When we first visited schools in spring 2016 for this project–a multi-year, multi-method study of systemic efforts to support schools implementing personalized learning—teachers seemed to be taking on an unsustainably heavy lift as they transitioned to personalizing student learning (PL). Teachers were often rewriting units and lessons from scratch, with the added expectation that these aligned with a diverse range of student interests, learning styles, and needs. (Oh, and please align them to new Common Core standards while you’re at it!) We saw teachers shouldering this Herculean task while still uncertain about what PL meant and what it should look like in the classroom. In other words, they were shooting at a moving target.
This clear recipe for burnout was top of mind for many principals we interviewed back then, and it remains a concern now.
But returning to these same schools this fall, we were encouraged to see new system-level initiatives surfacing for teachers to network and support each other in the effort to radically remake the classroom.
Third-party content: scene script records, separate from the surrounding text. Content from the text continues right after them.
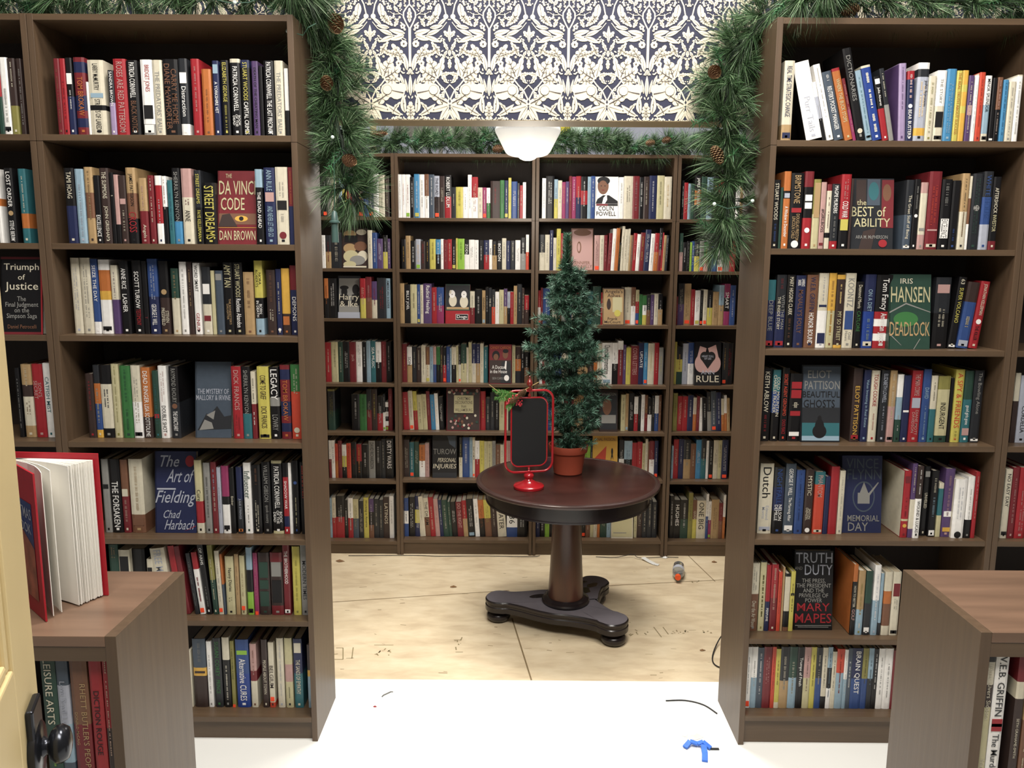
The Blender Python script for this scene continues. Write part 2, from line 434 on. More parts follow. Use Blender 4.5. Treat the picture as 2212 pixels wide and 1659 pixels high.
def leaf(x, y, deg, L, W_, lob=5, seed=1, vein=True, curve=0, lay=1):
    if vein: L *= 1.08; W_ *= 1.22
    an = math.radians(deg); put(x, y, an, leaf_outline(L, W_, lob, seed, curve), CREAM, lay)
    if vein:
        pts = [(L*t, .0+curve*L*t*t) for t in (.06, .25, .45, .65, .82)]; k = max(2.0, W_*.06)
        put(x, y, an, [(a, b+k*(1-i*.18)) for i, (a, b) in enumerate(pts)]+[(a, b-k*(1-i*.18)) for i, (a, b) in list(enumerate(pts))[::-1]], LINE, lay+1)
        if lob > 3:
            for q in range(1, lob):
                t = q/lob*.8; a0 = L*t; b0 = curve*L*t*t
                for s_ in (1, -1):
                    dx, dy = L*.13, s_*W_*.5; put(x, y, an, [(a0, b0), (a0+dx, b0+dy), (a0+k*2, b0)], LINE, lay+1)
def disc(x, y, r_, m=None, lay=1, n=10): put(x, y, 0, [(r_*math.cos(6.2832*i/n), r_*math.sin(6.2832*i/n)) for i in range(n)], m or CREAM, lay)
def flower(x, y, r_, n=5, lay=1):
    for i in range(n): a = 6.2832*i/n+.3; disc(x+r_*.6*math.cos(a), y+r_*.6*math.sin(a), r_*.48, lay=lay, n=8)
    disc(x, y, r_*.28, LINE, lay+1, 8)
def stem(pts, wd, lay=1):
    for (a, b) in zip(pts, pts[1:]):
        d = Vector((b[0]-a[0], b[1]-a[1])); l = d.length; d /= l; n = Vector((-d.y, d.x))*wd/2; e = d*wd*.25
        TILE.append(([(a[0]-e.x-n.x, a[1]-e.y-n.y), (b[0]+e.x-n.x, b[1]+e.y-n.y), (b[0]+e.x+n.x, b[1]+e.y+n.y), (a[0]-e.x+n.x, a[1]-e.y+n.y)], CREAM, lay))
# half a repeat of leafage drawn from the stem (x=0) to the mirror line (x=408), y downwards in photo-crop units
def Y(y): return -y
stem([(0, Y(350)), (0, Y(720))], 26)
stem([(0, Y(360)), (34, Y(300)), (62, Y(240)), (60, Y(195)), (30, Y(150)), (0, Y(118))], 14)
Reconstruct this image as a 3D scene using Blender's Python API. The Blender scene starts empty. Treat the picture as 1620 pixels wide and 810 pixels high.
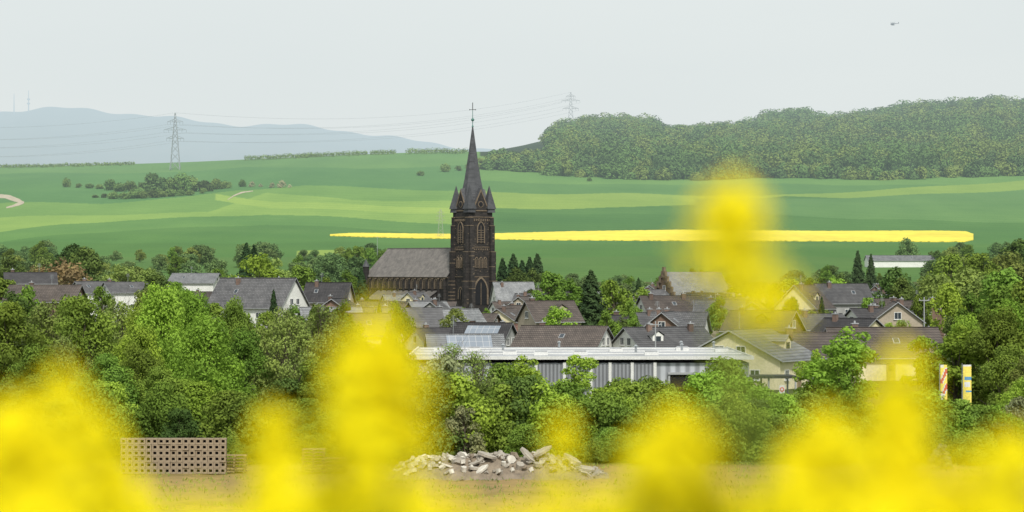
import bpy, math, random
import numpy as np
from mathutils import Vector, Matrix
R = random.Random(7)
F = 4500.0; CZ = 13.4; HY = 425.0
scene = bpy.context.scene
COL = scene.collection
rad = math.radians

# ------------------------------------------------------------------ terrain
cols = np.array([-700, 0, 300, 600, 740, 900, 1200, 1620, 2300], float)
knots = [
 (1000, [470]*9),
 (1100, [468]*9),
 (1400, [426]*9),
 (1700, [402, 402, 403, 405, 405, 405, 404, 402, 402]),
 (2000, [384, 384, 385, 386, 386, 387, 387, 388, 388]),
 (2300, [362, 362, 360, 362, 362, 361, 360, 360, 360]),
 (2600, [334, 334, 332, 328, 328, 330, 332, 332, 332]),
 (2900, [300, 302, 302, 294, 296, 300, 304, 305, 305]),
 (3200, [275, 276, 272, 262, 266, 276, 280, 280, 280]),
 (3500, [262, 262, 255, 244, 240, 250, 255, 252, 252]),
 (3900, [272, 272, 266, 256, 246, 215, 222, 205, 205]),
 (4400, [300, 300, 290, 280, 262, 210, 210, 182, 182]),
 (5200, [330, 330, 330, 310, 290, 235, 240, 215, 215]),
 (6000, [340]*9),
 (8000, [265, 262, 262, 270, 280, 300, 310, 320, 320]),
 (9500, [165, 170, 184, 214, 226, 250, 270, 280, 280]),
 (11000,[220, 225, 235, 250, 260, 280, 300, 310, 310]),
 (14000,[330]*9)]
KY = np.array([k[0] for k in knots], float)
KZ = np.array([[CZ + (HY - v) / F * k[0] for v in k[1]] for k in knots])
KZ[0, :] = 0; KZ[1, :] = 2.0
GY = np.arange(0, 14001, 20.0); GX = np.arange(-700, 2301, 20.0)
tmp = np.array([np.interp(GX, cols, row) for row in KZ])
G = np.array([np.interp(GY, KY, tmp[:, j]) for j in range(len(GX))]).T
G[GY < 1000, :] = 0
ker = np.exp(-np.linspace(-2, 2, 13) ** 2); ker /= ker.sum()
Gp = np.pad(G, ((6, 6), (6, 6)), mode='edge')
Gs = np.apply_along_axis(lambda m: np.convolve(m, ker, 'valid'), 0, Gp)
Gs = np.apply_along_axis(lambda m: np.convolve(m, ker, 'valid'), 1, Gs)
def terr(X, Y):
    X = np.asarray(X, float); Y = np.asarray(Y, float)
    Yc = np.clip(Y, 1.0, None)
    px = np.clip(810 + F * X / np.maximum(Yc, 300), -700, 2300 - 1)
    fy = np.clip(Yc / 20.0, 0, len(GY) - 1.001); fx = (px + 700) / 20.0
    iy = fy.astype(int); ix = np.clip(fx.astype(int), 0, len(GX) - 2)
    ty = fy - iy; tx = fx - ix
    z = (Gs[iy, ix] * (1 - ty) * (1 - tx) + Gs[iy + 1, ix] * ty * (1 - tx) +
         Gs[iy, ix + 1] * (1 - ty) * tx + Gs[iy + 1, ix + 1] * ty * tx)
    near = np.interp(Y, [-300, 3, 6, 60, 100, 125], [12.3, 12.1, 11.9, 4.2, 0.6, 0.0])
    z = z + near
    z = z + np.where(Y > 1500, 2.0 * np.sin(X / 170 + Y / 300) * np.sin(Y / 210 - X / 400), 0) * np.clip((Y - 1500) / 500, 0, 1)
    z = z + np.where(Y > 7000, 9.0 * np.sin(X / 130) + 6 * np.sin(X / 61 + 1) + 3 * np.sin(X / 23), 0)
    return z
def gz(x, y): return float(terr(np.array([x]), np.array([y]))[0])
def wx(px, Y): return (px - 810) / F * Y
def wz(py, Y): return CZ + (HY - py) / F * Y
_ys = np.arange(1050, 4400, 4.0)
def ground_at(px, py):
    X = wx(px, _ys); s = HY - F * (terr(X, _ys) - CZ) / _ys
    k = np.argmax(s <= py)
    if s[k] > py: k = int(np.argmin(s))
    Y = float(_ys[k]); return wx(px, Y), Y, gz(wx(px, Y), Y)

# ------------------------------------------------------------------ materials
def lin(c):
    c = c / 255.0
    return c / 12.92 if c < .04045 else ((c + .055) / 1.055) ** 2.4
def srgb(r, g, b, k=1.0): return (lin(r) * k, lin(g) * k, lin(b) * k, 1)
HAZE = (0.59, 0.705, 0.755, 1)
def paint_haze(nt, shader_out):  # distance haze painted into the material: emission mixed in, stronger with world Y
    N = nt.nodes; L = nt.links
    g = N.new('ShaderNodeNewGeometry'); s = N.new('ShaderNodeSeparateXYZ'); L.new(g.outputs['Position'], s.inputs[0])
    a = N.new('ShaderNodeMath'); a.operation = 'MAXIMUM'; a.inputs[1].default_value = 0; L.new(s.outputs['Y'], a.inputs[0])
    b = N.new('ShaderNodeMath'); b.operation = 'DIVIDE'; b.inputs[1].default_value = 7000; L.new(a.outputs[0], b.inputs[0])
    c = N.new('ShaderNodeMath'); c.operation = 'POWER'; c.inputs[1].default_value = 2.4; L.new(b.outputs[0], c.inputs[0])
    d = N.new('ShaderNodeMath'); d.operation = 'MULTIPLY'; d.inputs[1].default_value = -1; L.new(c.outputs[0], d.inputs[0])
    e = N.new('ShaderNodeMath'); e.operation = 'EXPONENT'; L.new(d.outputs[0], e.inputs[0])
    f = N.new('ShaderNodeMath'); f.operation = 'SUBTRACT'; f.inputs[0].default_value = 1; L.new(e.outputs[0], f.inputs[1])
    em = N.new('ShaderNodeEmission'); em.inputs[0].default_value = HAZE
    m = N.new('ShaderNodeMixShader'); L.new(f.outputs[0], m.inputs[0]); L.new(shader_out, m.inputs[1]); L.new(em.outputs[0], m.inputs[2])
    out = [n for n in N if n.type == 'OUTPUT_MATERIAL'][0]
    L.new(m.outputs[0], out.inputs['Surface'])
def newmat(name):
    m = bpy.data.materials.new(name); m.use_nodes = True
    return m, m.node_tree, m.node_tree.nodes['Principled BSDF']
def mixc(nt, fac, c1, c2, blend='MIX'):
    n = nt.nodes.new('ShaderNodeMix'); n.data_type = 'RGBA'; n.blend_type = blend
    for idx, v in ((0, fac), (6, c1), (7, c2)):
        if hasattr(v, 'is_output'): nt.links.new(v, n.inputs[idx])
        else: n.inputs[idx].default_value = v
    return n.outputs[2]
def noise(nt, scale, detail=4, coord='Object', stretch=None):
    tc = nt.nodes.new('ShaderNodeTexCoord'); n = nt.nodes.new('ShaderNodeTexNoise')
    n.inputs['Scale'].default_value = scale; n.inputs['Detail'].default_value = detail
    if stretch:
        mp = nt.nodes.new('ShaderNodeMapping'); mp.inputs['Scale'].default_value = stretch
        nt.links.new(tc.outputs[coord], mp.inputs[0]); nt.links.new(mp.outputs[0], n.inputs['Vector'])
    else: nt.links.new(tc.outputs[coord], n.inputs['Vector'])
    return n.outputs['Fac']
def ramp(nt, fac, stops):
    r = nt.nodes.new('ShaderNodeValToRGB'); nt.links.new(fac, r.inputs[0])
    while len(r.color_ramp.elements) < len(stops): r.color_ramp.elements.new(0.5)
    for e, (p, c) in zip(r.color_ramp.elements, stops): e.position = p; e.color = c
    return r.outputs[0]
def dark(c, k): return (c[0] * k, c[1] * k, c[2] * k, 1)
def m_basic(name, c, rough=0.8, ns=1.5, amt=0.35, metal=0.0, bump=0.0):
    m, nt, p = newmat(name)
    f = noise(nt, ns, 6)
    col = ramp(nt, f, [(0.3, dark(c, 1 - amt)), (0.7, dark(c, 1 + amt * .5))])
    f2 = noise(nt, ns * 9, 3)
    col = mixc(nt, 0.25, col, ramp(nt, f2, [(0.35, dark(c, .55)), (0.65, dark(c, 1.3))]))
    nt.links.new(col, p.inputs['Base Color']); p.inputs['Roughness'].default_value = rough; p.inputs['Metallic'].default_value = metal
    p.inputs['Specular IOR Level'].default_value = 0.3
    if bump:
        b = nt.nodes.new('ShaderNodeBump'); b.inputs['Strength'].default_value = bump; nt.links.new(f2, b.inputs['Height']); nt.links.new(b.outputs[0], p.inputs['Normal'])
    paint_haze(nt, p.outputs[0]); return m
def m_brick(name, c1, c2, mortar, bw, bh, msize=0.02, rough=0.85, bias=0.0, blotch=0.5):
    m, nt, p = newmat(name); N = nt.nodes; L = nt.links
    tc = N.new('ShaderNodeTexCoord'); s = N.new('ShaderNodeSeparateXYZ'); L.new(tc.outputs['Object'], s.inputs[0])
    a = N.new('ShaderNodeMath'); a.operation = 'ADD'; L.new(s.outputs[0], a.inputs[0]); L.new(s.outputs[1], a.inputs[1])
    cb = N.new('ShaderNodeCombineXYZ'); L.new(a.outputs[0], cb.inputs[0]); L.new(s.outputs[2], cb.inputs[1])
    b = N.new('ShaderNodeTexBrick'); L.new(cb.outputs[0], b.inputs['Vector'])
    b.inputs['Scale'].default_value = 1; b.inputs['Brick Width'].default_value = bw; b.inputs['Row Height'].default_value = bh
    b.inputs['Mortar Size'].default_value = msize; b.inputs['Bias'].default_value = bias
    b.inputs['Color1'].default_value = c1; b.inputs['Color2'].default_value = c2; b.inputs['Mortar'].default_value = mortar
    f = noise(nt, 0.6, 6)
    oi = N.new('ShaderNodeObjectInfo'); mv = N.new('ShaderNodeMapRange'); L.new(oi.outputs['Random'], mv.inputs[0]); mv.inputs[3].default_value = .8; mv.inputs[4].default_value = 1.25
    col = mixc(nt, blotch, b.outputs['Color'], ramp(nt, f, [(0.3, (0.35, 0.35, 0.35, 1)), (0.72, (1.25, 1.2, 1.15, 1))]), 'MULTIPLY')
    hs = N.new('ShaderNodeHueSaturation'); L.new(col, hs.inputs['Color']); L.new(mv.outputs[0], hs.inputs['Value'])
    L.new(hs.outputs[0], p.inputs['Base Color']); p.inputs['Roughness'].default_value = rough; p.inputs['Specular IOR Level'].default_value = 0.25
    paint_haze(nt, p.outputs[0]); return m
def m_leaf(name, c, trans=0.25, var=0.5):
    m, nt, p = newmat(name); N = nt.nodes; L = nt.links
    oi = N.new('ShaderNodeObjectInfo')
    f = noise(nt, 0.45, 3); f2 = noise(nt, 5.0, 2)
    col = ramp(nt, f, [(0.3, dark(c, 0.72)), (0.7, (c[0] * 1.35, c[1] * 1.25, c[2] * 1.0, 1))])
    col = mixc(nt, 0.3, col, ramp(nt, f2, [(0.3, (0.6, 0.65, 0.6, 1)), (0.7, (1.4, 1.3, 1.2, 1))]), 'MULTIPLY')
    hs = N.new('ShaderNodeHueSaturation'); L.new(col, hs.inputs['Color'])
    mr = N.new('ShaderNodeMapRange'); L.new(oi.outputs['Random'], mr.inputs[0]); mr.inputs[3].default_value = 0.48; mr.inputs[4].default_value = 0.512
    L.new(mr.outputs[0], hs.inputs['Hue'])
    mm = N.new('ShaderNodeMath'); mm.operation = 'MULTIPLY'; mm.inputs[1].default_value = 7.31; L.new(oi.outputs['Random'], mm.inputs[0])
    fr = N.new('ShaderNodeMath'); fr.operation = 'FRACT'; L.new(mm.outputs[0], fr.inputs[0])
    mv = N.new('ShaderNodeMapRange'); L.new(fr.outputs[0], mv.inputs[0]); mv.inputs[3].default_value = 1 - var * .45; mv.inputs[4].default_value = 1 + var * .6
    L.new(mv.outputs[0], hs.inputs['Value'])
    d = N.new('ShaderNodeBsdfDiffuse'); t = N.new('ShaderNodeBsdfTranslucent'); L.new(hs.outputs[0], d.inputs[0]); L.new(hs.outputs[0], t.inputs[0])
    mx = N.new('ShaderNodeMixShader'); mx.inputs[0].default_value = trans; L.new(d.outputs[0], mx.inputs[1]); L.new(t.outputs[0], mx.inputs[2])
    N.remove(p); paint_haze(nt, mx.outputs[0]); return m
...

Initiatives in a Colorado district and New Orleans in particular stand out.
In one Colorado district, middle and high school teachers collaborate with their subject peers districtwide to write “common units.” These teachers not only draft unit plans together but also follow up to discuss implementation, review student work, and revise the plan for the next year. The unit I observed offered students rich content plus interesting and complex assignments and projects from which students could map their learning. When I talked with the teacher after class, he described the collaborative unit development process as deeply professional and engaging. This struck me as a triple win: the students had a high-quality learning experience, the teacher had a rewarding professional experience, and the burden of creating the unit was shared among a group of teachers rather than each teacher laboring in isolation.
New Orleans launched a PL-focused teacher network founded by two educators and supported by New Schools for New Orleans (NSNO), a regional partner. The network aims to help a small cadre of teachers help each other successfully integrate select PL components in their own classrooms with the goal of amplifying those teachers’ learning schoolwide and, ultimately, citywide. NSNO established a framework of basic PL principles to help create common language and understanding across teachers and principals in the nation’s most decentralized school system. Roughly 20 teacher fellows in the network commit to integrating some element of the PL framework into their own practice. For example, one teacher might choose to develop a model for using Google Suite to enhance collaboration and student autonomy. The teacher fellows serve as peer consultants, regularly visiting each other’s classrooms and giving structured feedback on what they see. The goal is for fellows to develop made-in-New-Orleans strategies around their chosen PL project so that these strategies can be a model for other New Orleans teachers and schools. To start the dissemination process, fellows present efforts at an end-of-year showcase.
Though different in approach and focus, the Colorado and New Orleans initiatives share a few features that strike us as valuable to teachers’ experience.
First, although they operate across schools and suggest system-level responses, the initiatives are educator-led. Second, the networks have enough facilitation to leverage the knowledge teachers do have while providing them with support from consultants or technical assistance providers to advance their collective learning. With this support, teachers feel less like the blind leading the blind. Third, these initiatives have some hallmarks of solid professional learning, like giving opportunities for practice with feedback and treating adult learning as a shared experience or “joint work.”
We’ll be watching these efforts unfold to learn more about their influence on teacher practice. In the meantime, district leaders and regional partners looking to grow PL in their district or region would be well-served to create system-level networks that encourage and leverage teacher leadership from different schools to help reinvent their classrooms together. There really is no need for teachers to go it alone.
— Betheny Gross
Betheny Gross is senior analyst and research director at the Center on Reinventing Public Education at the University of Washington Bothell.